Problem details:
Reproduce the listing below in its entirety. Change nothing.

* * * *

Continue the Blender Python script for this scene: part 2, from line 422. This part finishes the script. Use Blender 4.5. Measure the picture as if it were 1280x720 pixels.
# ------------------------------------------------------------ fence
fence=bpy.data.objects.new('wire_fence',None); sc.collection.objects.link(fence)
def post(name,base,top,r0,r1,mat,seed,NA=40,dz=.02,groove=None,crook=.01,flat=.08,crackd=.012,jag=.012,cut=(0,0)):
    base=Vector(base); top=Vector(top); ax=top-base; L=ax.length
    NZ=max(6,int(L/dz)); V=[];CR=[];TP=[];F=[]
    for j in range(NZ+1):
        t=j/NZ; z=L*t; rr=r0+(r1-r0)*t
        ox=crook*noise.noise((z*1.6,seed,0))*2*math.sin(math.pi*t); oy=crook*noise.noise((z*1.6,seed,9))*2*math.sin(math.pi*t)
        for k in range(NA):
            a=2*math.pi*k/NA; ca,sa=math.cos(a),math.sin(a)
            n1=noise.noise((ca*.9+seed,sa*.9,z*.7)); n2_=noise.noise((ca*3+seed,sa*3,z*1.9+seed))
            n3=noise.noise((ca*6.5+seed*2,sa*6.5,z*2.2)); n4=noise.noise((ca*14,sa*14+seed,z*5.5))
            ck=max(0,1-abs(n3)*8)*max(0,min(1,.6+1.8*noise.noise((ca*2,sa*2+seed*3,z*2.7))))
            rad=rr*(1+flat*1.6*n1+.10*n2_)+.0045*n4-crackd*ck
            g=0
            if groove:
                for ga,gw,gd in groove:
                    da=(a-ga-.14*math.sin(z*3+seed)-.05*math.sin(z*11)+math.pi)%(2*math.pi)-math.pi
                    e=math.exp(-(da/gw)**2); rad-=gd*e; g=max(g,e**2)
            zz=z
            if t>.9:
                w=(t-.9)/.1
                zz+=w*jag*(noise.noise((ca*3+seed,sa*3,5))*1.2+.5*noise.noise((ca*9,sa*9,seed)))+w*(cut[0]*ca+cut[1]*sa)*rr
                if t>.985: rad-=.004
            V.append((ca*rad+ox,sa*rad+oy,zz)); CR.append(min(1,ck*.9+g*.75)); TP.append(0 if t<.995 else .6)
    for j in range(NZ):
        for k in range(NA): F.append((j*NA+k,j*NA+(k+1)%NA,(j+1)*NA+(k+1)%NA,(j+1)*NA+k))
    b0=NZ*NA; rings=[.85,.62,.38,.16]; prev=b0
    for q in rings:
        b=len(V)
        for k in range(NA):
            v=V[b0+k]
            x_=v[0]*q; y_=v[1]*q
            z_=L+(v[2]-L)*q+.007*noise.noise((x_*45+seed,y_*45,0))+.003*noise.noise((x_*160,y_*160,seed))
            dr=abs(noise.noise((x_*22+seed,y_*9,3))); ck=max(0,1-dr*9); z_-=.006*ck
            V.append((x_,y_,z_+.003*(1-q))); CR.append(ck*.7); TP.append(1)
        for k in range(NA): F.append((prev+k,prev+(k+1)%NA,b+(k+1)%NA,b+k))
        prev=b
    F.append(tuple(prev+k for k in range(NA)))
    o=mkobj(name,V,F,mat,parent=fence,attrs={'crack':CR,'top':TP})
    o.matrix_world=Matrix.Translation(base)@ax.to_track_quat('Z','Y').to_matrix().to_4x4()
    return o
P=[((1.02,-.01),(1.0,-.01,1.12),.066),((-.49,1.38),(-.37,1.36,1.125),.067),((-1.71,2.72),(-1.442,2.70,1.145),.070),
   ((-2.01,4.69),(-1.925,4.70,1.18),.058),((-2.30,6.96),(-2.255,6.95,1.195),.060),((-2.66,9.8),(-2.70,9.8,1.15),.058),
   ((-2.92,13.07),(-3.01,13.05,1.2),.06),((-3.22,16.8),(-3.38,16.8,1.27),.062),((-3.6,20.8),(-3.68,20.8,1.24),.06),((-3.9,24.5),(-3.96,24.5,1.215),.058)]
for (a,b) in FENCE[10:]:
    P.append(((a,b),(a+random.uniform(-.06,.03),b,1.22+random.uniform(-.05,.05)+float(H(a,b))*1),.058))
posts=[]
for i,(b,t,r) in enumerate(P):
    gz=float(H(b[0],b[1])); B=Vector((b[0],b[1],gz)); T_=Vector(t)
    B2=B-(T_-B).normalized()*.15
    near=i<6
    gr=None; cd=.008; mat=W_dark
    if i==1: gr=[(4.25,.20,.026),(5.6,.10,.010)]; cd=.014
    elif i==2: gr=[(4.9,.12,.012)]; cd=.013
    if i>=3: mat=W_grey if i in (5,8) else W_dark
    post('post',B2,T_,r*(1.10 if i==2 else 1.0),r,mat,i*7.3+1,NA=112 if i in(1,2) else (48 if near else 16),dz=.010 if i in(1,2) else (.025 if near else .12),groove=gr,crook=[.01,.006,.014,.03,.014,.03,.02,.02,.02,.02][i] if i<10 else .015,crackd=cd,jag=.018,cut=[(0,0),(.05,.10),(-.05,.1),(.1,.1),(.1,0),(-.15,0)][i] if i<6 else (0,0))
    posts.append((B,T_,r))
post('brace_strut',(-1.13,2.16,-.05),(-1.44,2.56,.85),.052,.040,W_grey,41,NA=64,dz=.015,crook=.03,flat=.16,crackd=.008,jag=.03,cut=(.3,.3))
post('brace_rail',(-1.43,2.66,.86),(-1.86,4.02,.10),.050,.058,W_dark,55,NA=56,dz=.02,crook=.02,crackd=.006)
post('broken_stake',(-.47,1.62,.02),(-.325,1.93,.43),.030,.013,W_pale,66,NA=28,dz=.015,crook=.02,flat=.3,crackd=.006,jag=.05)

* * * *

Finished task:
Continue the Blender Python script for this scene: part 2, from line 422. This part finishes the script. Use Blender 4.5. Measure the picture as if it were 1280x720 pixels.
# ------------------------------------------------------------ fence
fence=bpy.data.objects.new('wire_fence',None); sc.collection.objects.link(fence)
def post(name,base,top,r0,r1,mat,seed,NA=40,dz=.02,groove=None,crook=.01,flat=.08,crackd=.012,jag=.012,cut=(0,0)):
    base=Vector(base); top=Vector(top); ax=top-base; L=ax.length
    NZ=max(6,int(L/dz)); V=[];CR=[];TP=[];F=[]
    for j in range(NZ+1):
        t=j/NZ; z=L*t; rr=r0+(r1-r0)*t
        ox=crook*noise.noise((z*1.6,seed,0))*2*math.sin(math.pi*t); oy=crook*noise.noise((z*1.6,seed,9))*2*math.sin(math.pi*t)
        for k in range(NA):
            a=2*math.pi*k/NA; ca,sa=math.cos(a),math.sin(a)
            n1=noise.noise((ca*.9+seed,sa*.9,z*.7)); n2_=noise.noise((ca*3+seed,sa*3,z*1.9+seed))
            n3=noise.noise((ca*6.5+seed*2,sa*6.5,z*2.2)); n4=noise.noise((ca*14,sa*14+seed,z*5.5))
            ck=max(0,1-abs(n3)*8)*max(0,min(1,.6+1.8*noise.noise((ca*2,sa*2+seed*3,z*2.7))))
            rad=rr*(1+flat*1.6*n1+.10*n2_)+.0045*n4-crackd*ck
            g=0
            if groove:
                for ga,gw,gd in groove:
                    da=(a-ga-.14*math.sin(z*3+seed)-.05*math.sin(z*11)+math.pi)%(2*math.pi)-math.pi
                    e=math.exp(-(da/gw)**2); rad-=gd*e; g=max(g,e**2)
            zz=z
            if t>.9:
                w=(t-.9)/.1
                zz+=w*jag*(noise.noise((ca*3+seed,sa*3,5))*1.2+.5*noise.noise((ca*9,sa*9,seed)))+w*(cut[0]*ca+cut[1]*sa)*rr
                if t>.985: rad-=.004
            V.append((ca*rad+ox,sa*rad+oy,zz)); CR.append(min(1,ck*.9+g*.75)); TP.append(0 if t<.995 else .6)
    for j in range(NZ):
        for k in range(NA): F.append((j*NA+k,j*NA+(k+1)%NA,(j+1)*NA+(k+1)%NA,(j+1)*NA+k))
    b0=NZ*NA; rings=[.85,.62,.38,.16]; prev=b0
    for q in rings:
        b=len(V)
        for k in range(NA):
            v=V[b0+k]
            x_=v[0]*q; y_=v[1]*q
            z_=L+(v[2]-L)*q+.007*noise.noise((x_*45+seed,y_*45,0))+.003*noise.noise((x_*160,y_*160,seed))
            dr=abs(noise.noise((x_*22+seed,y_*9,3))); ck=max(0,1-dr*9); z_-=.006*ck
            V.append((x_,y_,z_+.003*(1-q))); CR.append(ck*.7); TP.append(1)
        for k in range(NA): F.append((prev+k,prev+(k+1)%NA,b+(k+1)%NA,b+k))
        prev=b
    F.append(tuple(prev+k for k in range(NA)))
    o=mkobj(name,V,F,mat,parent=fence,attrs={'crack':CR,'top':TP})
    o.matrix_world=Matrix.Translation(base)@ax.to_track_quat('Z','Y').to_matrix().to_4x4()
    return o
P=[((1.02,-.01),(1.0,-.01,1.12),.066),((-.49,1.38),(-.37,1.36,1.125),.067),((-1.71,2.72),(-1.442,2.70,1.145),.070),
   ((-2.01,4.69),(-1.925,4.70,1.18),.058),((-2.30,6.96),(-2.255,6.95,1.195),.060),((-2.66,9.8),(-2.70,9.8,1.15),.058),
   ((-2.92,13.07),(-3.01,13.05,1.2),.06),((-3.22,16.8),(-3.38,16.8,1.27),.062),((-3.6,20.8),(-3.68,20.8,1.24),.06),((-3.9,24.5),(-3.96,24.5,1.215),.058)]
for (a,b) in FENCE[10:]:
    P.append(((a,b),(a+random.uniform(-.06,.03),b,1.22+random.uniform(-.05,.05)+float(H(a,b))*1),.058))
posts=[]
for i,(b,t,r) in enumerate(P):
    gz=float(H(b[0],b[1])); B=Vector((b[0],b[1],gz)); T_=Vector(t)
    B2=B-(T_-B).normalized()*.15
    near=i<6
    gr=None; cd=.008; mat=W_dark
    if i==1: gr=[(4.25,.20,.026),(5.6,.10,.010)]; cd=.014
    elif i==2: gr=[(4.9,.12,.012)]; cd=.013
    if i>=3: mat=W_grey if i in (5,8) else W_dark
    post('post',B2,T_,r*(1.10 if i==2 else 1.0),r,mat,i*7.3+1,NA=112 if i in(1,2) else (48 if near else 16),dz=.010 if i in(1,2) else (.025 if near else .12),groove=gr,crook=[.01,.006,.014,.03,.014,.03,.02,.02,.02,.02][i] if i<10 else .015,crackd=cd,jag=.018,cut=[(0,0),(.05,.10),(-.05,.1),(.1,.1),(.1,0),(-.15,0)][i] if i<6 else (0,0))
    posts.append((B,T_,r))
post('brace_strut',(-1.13,2.16,-.05),(-1.44,2.56,.85),.052,.040,W_grey,41,NA=64,dz=.015,crook=.03,flat=.16,crackd=.008,jag=.03,cut=(.3,.3))
post('brace_rail',(-1.43,2.66,.86),(-1.86,4.02,.10),.050,.058,W_dark,55,NA=56,dz=.02,crook=.02,crackd=.006)
post('broken_stake',(-.47,1.62,.02),(-.325,1.93,.43),.030,.013,W_pale,66,NA=28,dz=.015,crook=.02,flat=.3,crackd=.006,jag=.05)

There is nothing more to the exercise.